En Inde, l'accès aux nouvelles technologies est encore l'apanage des hommes. Depuis huit mois, l'association Feminist Approach to Technology donne des cours d'informatique aux femmes indiennes pour leur permettre une meilleure intégration dans la société.
"On entend souvent dire que les hommes sont plus capables que les femmes en matière de technologie, mais c'est simplement qu'ils y ont plus facilement accès !" Gayatri Buragohain sait de quoi elle parle. Diplômée de l'école d'ingénieur de l'Assam, Etat du nord-est dont elle est originaire, elle se rappelle sa lutte pour pouvoir étudier sur un pied d'égalité avec ses camarades masculins à l'université. "J'ai dû faire face à beaucoup d'hostilité, de la part des professeurs et des étudiants, simplement parce que j'étais une fille qui remettait les choses en questions", explique t-elle. "Dans beaucoup d'universités de province, on dissuades les filles à participer aux activités extrascolaires et elles n'ont souvent pas accès aux laboratoires en dehors des heures de cours. J'ai voulu changer cela"
En août 2007, Gayatri Buragohain fonde à New Delhi l'association Feminist Approach to Technology (FAT), qui propose des sessions d'initiation à l'informatique exclusivement réservées aux adolescentes et aux femmes. Objectif : rattraper l'immense retard par rapport aux hommes dans ce domaine. En Inde, les secteurs dits techniques ou technologiques ne comprennent en effet que 21% de femmes. Les Indiennes subissent une pression sociale qui les pousse souvent à abandonner leur formation initiale pour poursuivre des carrières moins ambitieuses. Une tendance que déplore Gayatri Buragohain : "De nombreuses femmes qui étudient dans des filières techniques, renoncent ensuite à chercher un emploi dans leur domaine d'expertis".

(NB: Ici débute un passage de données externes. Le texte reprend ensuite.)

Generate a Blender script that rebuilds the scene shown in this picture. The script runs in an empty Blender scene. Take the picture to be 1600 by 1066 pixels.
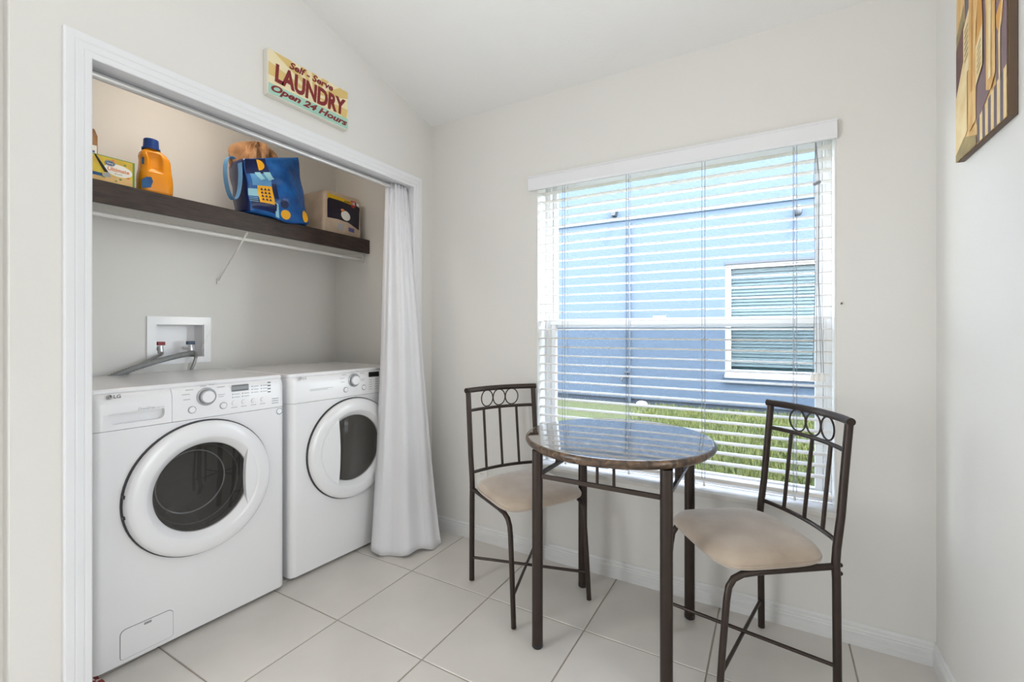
import bpy, bmesh, math, random
from mathutils import Vector, Matrix
random.seed(7)
SC = bpy.context.scene
COL = SC.collection
R = math.radians

# ------------------------------------------------------------------ camera, sky, sun, light
cd = bpy.data.cameras.new('camera'); cam = bpy.data.objects.new('camera', cd); COL.objects.link(cam)
cam.location = (1.808, -2.160, 1.195)
cam.rotation_euler = (R(90), 0, R(29.915))
cd.sensor_width = 36.0; cd.lens = 15.987; cd.shift_y = -0.0099; cd.clip_start = 0.02
SC.camera = cam

SC.view_settings.view_transform = 'Standard'; SC.view_settings.look = 'None'
SC.view_settings.exposure = 0.13; SC.view_settings.gamma = 1.0
SC.view_settings.use_curve_mapping = False
SC.cycles.diffuse_bounces = 5; SC.cycles.max_bounces = 12; SC.cycles.transparent_max_bounces = 16

w = bpy.data.worlds.new('sky'); SC.world = w; w.use_nodes = True
nt = w.node_tree; nt.nodes.clear()
wo = nt.nodes.new('ShaderNodeOutputWorld'); bg = nt.nodes.new('ShaderNodeBackground')
sky = nt.nodes.new('ShaderNodeTexSky'); sky.sky_type = 'NISHITA'; sky.sun_disc = False
sky.sun_elevation = R(63); sky.sun_rotation = R(130)
bg.inputs['Strength'].default_value = 3.9
haze = nt.nodes.new('ShaderNodeHueSaturation'); haze.inputs['Saturation'].default_value = .5   # bright hazy sky
nt.links.new(sky.outputs[0], haze.inputs['Color']); nt.links.new(haze.outputs[0], bg.inputs['Color']); nt.links.new(bg.outputs[0], wo.inputs['Surface'])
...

Depuis février, FAT a organisé quatre ateliers, axés principalement sur le fonctionnement des ordinateurs, d'internet et sur la construction de site web, s'adressant à des groupes de femmes, d'âge et de milieux sociaux différents, en particulier à des mères de familles et des filles des bidonvilles. "Nous leur apprenons comment mettre en ligne des photos, marquer des pages, monter un blog", explique la fondatrice. FAT a aussi prévu des formations pour les femmes en milieu rural, afin qu'elles puissent, par exemple vendre leurs bijoux ou les artisanat sur internet.
Mais au-delà d'une formation purement technique, l'organisation a aussi pour but de redonner confiance aux femmes indiennes, qui souvent n'ont pas le réflexe d'aborder ces nouvelles technologies d'elles même. "De nombreuses adolescentes n'osent pas fréquenter les cybercafés, par exemple, de peur de se retrouver dans un environnement masculin. Nous les poussons à le faire, tout en leur suggérant les précautions à prendre", explique Gayatri Buragohain. Selon elle, c'est d'ailleurs l'environnement 100% féminin de FAT qui rend l'association efficace : "Lorsqu'elle sont en présence d'hommes, les femmes n'osent pas poser de questions, par timidité ou par crainte de se ridiculiser. Chez nous elle se sentent en confiance, ce qui permet un meilleur apprentissage".
Feminist Approach to Technology n'en est encore qu'au stade embryonnaire. Mais l'association, qui vient d'acquérir le statut de "société", prévoit déjà d'employer "6 à 8 personnes à temps plein" d'ici quelques mois, selon Gayatri Buragohain qui s'empresse de rajouter que "les Français sont les bienvenus!"